Brexit is fast becoming a Tory no-win

issue 12 May 2018

Theresa May’s Brexit dilemma is becoming more acute. Last week, she failed to garner the support of the Brexit inner cabinet for a so-called ‘new customs partnership’ with the European Union. Even so, May can’t and won’t drop the idea. She’s convinced that it is critical for solving the Irish border issue, and thus unlocking a deal.

But the bad news for Mrs May is that opinion has hardened against her scheme (which would see the UK collecting tariff revenue for the EU even after Brexit). Boris Johnson has publicly attacked it as ‘crazy’ and in no way ‘taking back control’. Tellingly, Downing Street didn’t feel it could slap him down for this. Even those Eurosceptics with good personal relations with May, such as Iain Duncan Smith, are making it clear that they feel the new customs partnership would be a compromise too far. None of the six members of the Brexit inner cabinet who refused to back the scheme last week are likely to flip now — and anyway, No. 10 is keen to stress that this committee works by consensus, rather than by a simple majority.

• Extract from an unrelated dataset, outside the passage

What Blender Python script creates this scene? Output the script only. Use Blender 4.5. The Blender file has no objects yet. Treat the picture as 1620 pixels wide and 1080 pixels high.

Such is Mrs May’s predicament right now that even good news brings her problems. So, last week’s local election results — which were thoroughly respectable for a governing party — are now being adduced by Brexiteers as a reason for May to abandon her new customs partnership plan. Why, because, in crude terms, the elections confirmed that the Tory vote is increasingly a Brexit one.

It’s easy to mock the idea that the details of the UK’s future customs arrangements with the EU were uppermost in the minds of voters in, say, Pendle, when they went to vote last week.